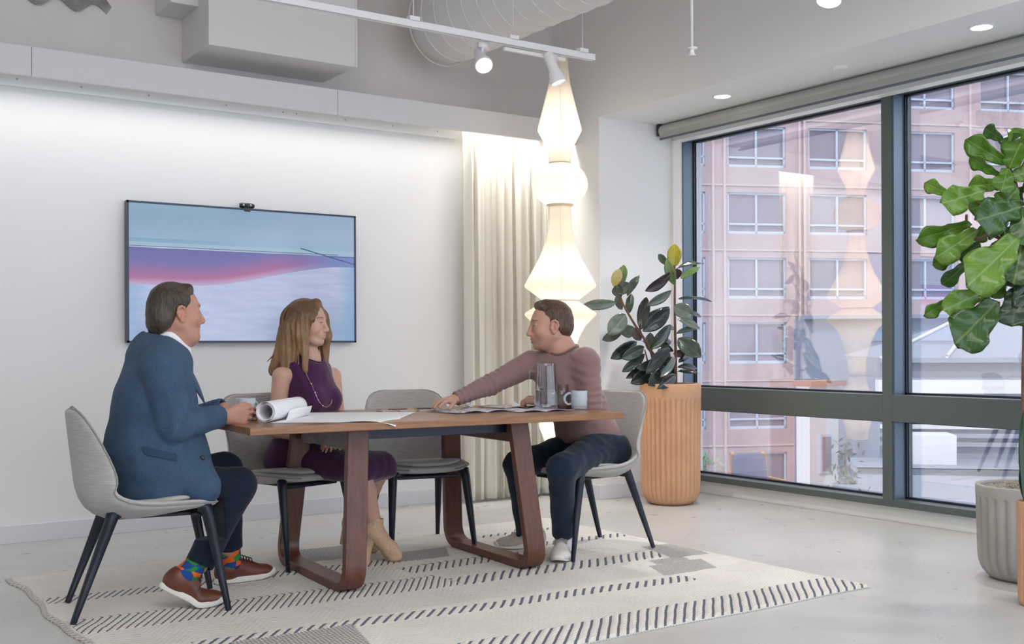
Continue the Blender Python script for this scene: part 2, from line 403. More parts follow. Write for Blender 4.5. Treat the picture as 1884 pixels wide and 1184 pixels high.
# ================================================================== the world outside
m_brick = mat('pink_brick', (.43, .325, .33), .85, c2=(.395, .29, .30), ns=.6, bs=6, bd=.02, bst=.3)
m_band = mat('pale_pink_concrete', (.52, .41, .40), .85)
m_wfr = mat('pale_blue_window_frame', (.46, .53, .62), .5)
m_wpane = mat('grey_window_pane', (.19, .16, .21), .12, spec=.6)
FD = 60.0; fdir = V3(math.sin(math.radians(114.5)), math.cos(math.radians(114.5)), 0)
def facade():
    base = A(1500, CY, FD); base[2] = -16
    rz = math.atan2(fdir[1], fdir[0]); back = V3(-fdir[1], fdir[0], 0)
    if back@_f < 0: back = -back
    sgn = 1 if V3(-math.sin(rz), math.cos(rz), 0)@back > 0 else -1
    t = thing('office_building', 'pink brick office block with a grid of pale blue framed windows, across the street outside', 'building', tuple(base), rz)
    def lx(px): # local x along the facade for a pixel column on the horizon
        d = ray(px, CY); nrm = back; k = ((base-CAM)@nrm)/(d@nrm); p = CAM+d*k; return (p-base)@fdir
    s = FD/FOC
    cols = [(px, px+107) for px in (1043, 1192, 1340, 1489, 1651, 1805, 1960)]
    rows = [y for y in (2, 120, 238, 359, 477, 595, 714, 832, 950)]
    zz = lambda y: CH-(y-CY)*s+16
    X0, X1 = lx(960), lx(2200)
    w = MB(); dep = .35
    xs = [X0]+[v for c in cols for v in (lx(c[0]), lx(c[1]))]+[X1]
    zr = [(zz(y+75), zz(y)) for y in rows]
    for i in range(0, len(xs), 2): w.box((xs[i], 0, 0), (xs[i+1], sgn*6, 40))       # piers
    zs = sorted([0]+[v for r in zr for v in r]+[40])
    for i in range(0, len(zs)-1, 2):
        for k in range(len(cols)): w.box((lx(cols[k][0]), 0, zs[i]), (lx(cols[k][1]), sgn*6, zs[i+1]))
    w.build('wall', m_brick, t, smooth=False)
    b = MB()
    for r in zr: b.box((X0, -sgn*.06, r[1]+.35), (X1, sgn*.02, r[1]+.43))
    for px in (1310, 1331, 1469, 1478, 1633, 1783): b.box((lx(px), -sgn*.14, 0), (lx(px)+.12, 0, 40))
    b.build('band', m_band, t, smooth=False)
    for c in cols:
        for r in zr:
            a0, a1 = lx(c[0]), lx(c[1]); z0, z1 = r; zm = z0+(z1-z0)*.24; fw = .1; f = MB()
            f.box((a0, sgn*.1, z0), (a1, sgn*.22, z0+fw*1.5)).box((a0, sgn*.1, z1-fw), (a1, sgn*.22, z1)).box((a0, sgn*.1, zm-fw/2), (a1, sgn*.22, zm+fw/2))
            for x in (a0, (a0+a1)/2-fw/2, a1-fw): f.box((x, sgn*.1, z0), (x+fw, sgn*.22, z1))
            wo = f.build('window', m_wfr, t, smooth=False)
            p = MB()
            for u0, u1 in ((a0, (a0+a1)/2), ((a0+a1)/2, a1)):
                MB().box((u0, sgn*.24, z0), (u1, sgn*.3, zm)).build('pane', m_wpane, wo, smooth=False)
                MB().box((u0, sgn*.24, zm), (u1, sgn*.3, z1)).build('pane', m_wpane, wo, smooth=False)
facade()
m_wcon = mat('white_render', (.66, .65, .64), .8); m_rf = mat('grey_roof_sheet', (.27, .285, .325), .6); m_rf2 = mat('blue_grey_cladding', (.22, .25, .31), .6)
m_dk = mat('dark_roof_edge', (.20, .21, .25), .6)
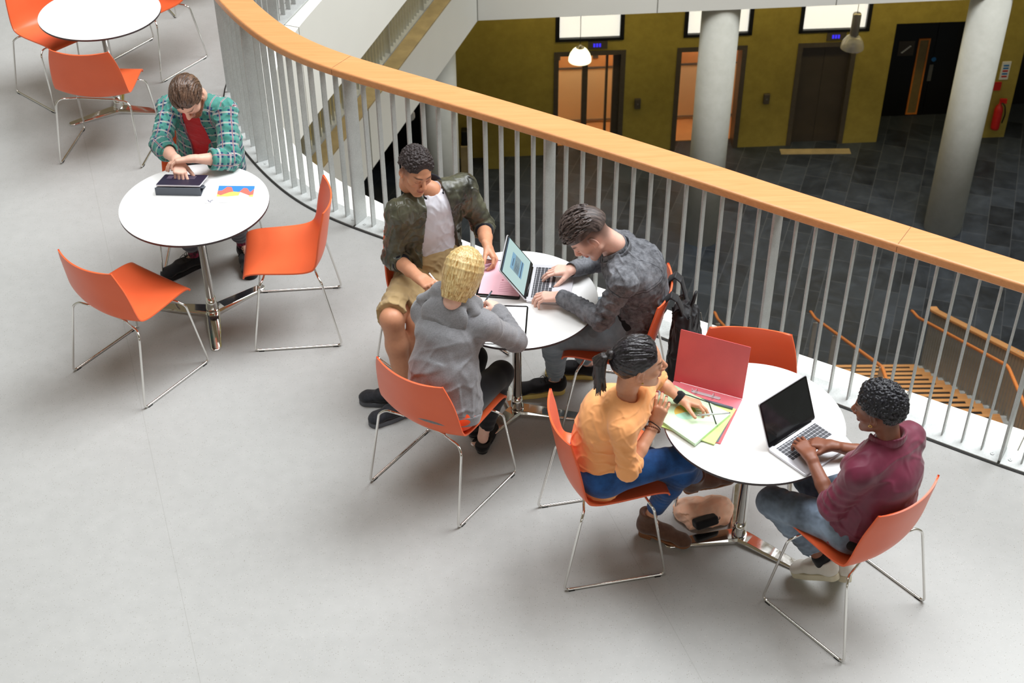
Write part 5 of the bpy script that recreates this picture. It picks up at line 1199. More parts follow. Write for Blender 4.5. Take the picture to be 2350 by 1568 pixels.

=======

Aim of the task: All entries must be written out again exactly as given, with no pictures in the copy.

Written answer:
Continue the Blender Python script for this scene: part 2, from line 403. More parts follow. Write for Blender 4.5. Treat the picture as 1884 pixels wide and 1184 pixels high.
# ================================================================== the world outside
m_brick = mat('pink_brick', (.43, .325, .33), .85, c2=(.395, .29, .30), ns=.6, bs=6, bd=.02, bst=.3)
m_band = mat('pale_pink_concrete', (.52, .41, .40), .85)
m_wfr = mat('pale_blue_window_frame', (.46, .53, .62), .5)
m_wpane = mat('grey_window_pane', (.19, .16, .21), .12, spec=.6)
FD = 60.0; fdir = V3(math.sin(math.radians(114.5)), math.cos(math.radians(114.5)), 0)
def facade():
    base = A(1500, CY, FD); base[2] = -16
    rz = math.atan2(fdir[1], fdir[0]); back = V3(-fdir[1], fdir[0], 0)
    if back@_f < 0: back = -back
    sgn = 1 if V3(-math.sin(rz), math.cos(rz), 0)@back > 0 else -1
    t = thing('office_building', 'pink brick office block with a grid of pale blue framed windows, across the street outside', 'building', tuple(base), rz)
    def lx(px): # local x along the facade for a pixel column on the horizon
        d = ray(px, CY); nrm = back; k = ((base-CAM)@nrm)/(d@nrm); p = CAM+d*k; return (p-base)@fdir
    s = FD/FOC
    cols = [(px, px+107) for px in (1043, 1192, 1340, 1489, 1651, 1805, 1960)]
    rows = [y for y in (2, 120, 238, 359, 477, 595, 714, 832, 950)]
    zz = lambda y: CH-(y-CY)*s+16
    X0, X1 = lx(960), lx(2200)
    w = MB(); dep = .35
    xs = [X0]+[v for c in cols for v in (lx(c[0]), lx(c[1]))]+[X1]
    zr = [(zz(y+75), zz(y)) for y in rows]
    for i in range(0, len(xs), 2): w.box((xs[i], 0, 0), (xs[i+1], sgn*6, 40))       # piers
    zs = sorted([0]+[v for r in zr for v in r]+[40])
    for i in range(0, len(zs)-1, 2):
        for k in range(len(cols)): w.box((lx(cols[k][0]), 0, zs[i]), (lx(cols[k][1]), sgn*6, zs[i+1]))
    w.build('wall', m_brick, t, smooth=False)
    b = MB()
    for r in zr: b.box((X0, -sgn*.06, r[1]+.35), (X1, sgn*.02, r[1]+.43))
    for px in (1310, 1331, 1469, 1478, 1633, 1783): b.box((lx(px), -sgn*.14, 0), (lx(px)+.12, 0, 40))
    b.build('band', m_band, t, smooth=False)
    for c in cols:
        for r in zr:
            a0, a1 = lx(c[0]), lx(c[1]); z0, z1 = r; zm = z0+(z1-z0)*.24; fw = .1; f = MB()
            f.box((a0, sgn*.1, z0), (a1, sgn*.22, z0+fw*1.5)).box((a0, sgn*.1, z1-fw), (a1, sgn*.22, z1)).box((a0, sgn*.1, zm-fw/2), (a1, sgn*.22, zm+fw/2))
            for x in (a0, (a0+a1)/2-fw/2, a1-fw): f.box((x, sgn*.1, z0), (x+fw, sgn*.22, z1))
            wo = f.build('window', m_wfr, t, smooth=False)
            p = MB()
            for u0, u1 in ((a0, (a0+a1)/2), ((a0+a1)/2, a1)):
                MB().box((u0, sgn*.24, z0), (u1, sgn*.3, zm)).build('pane', m_wpane, wo, smooth=False)
                MB().box((u0, sgn*.24, zm), (u1, sgn*.3, z1)).build('pane', m_wpane, wo, smooth=False)
facade()
m_wcon = mat('white_render', (.66, .65, .64), .8); m_rf = mat('grey_roof_sheet', (.27, .285, .325), .6); m_rf2 = mat('blue_grey_cladding', (.22, .25, .31), .6)
m_dk = mat('dark_roof_edge', (.20, .21, .25), .6)
Write part 5 of the bpy script that recreates this picture. It picks up at line 1199. More parts follow. Write for Blender 4.5. Take the picture to be 2350 by 1568 pixels.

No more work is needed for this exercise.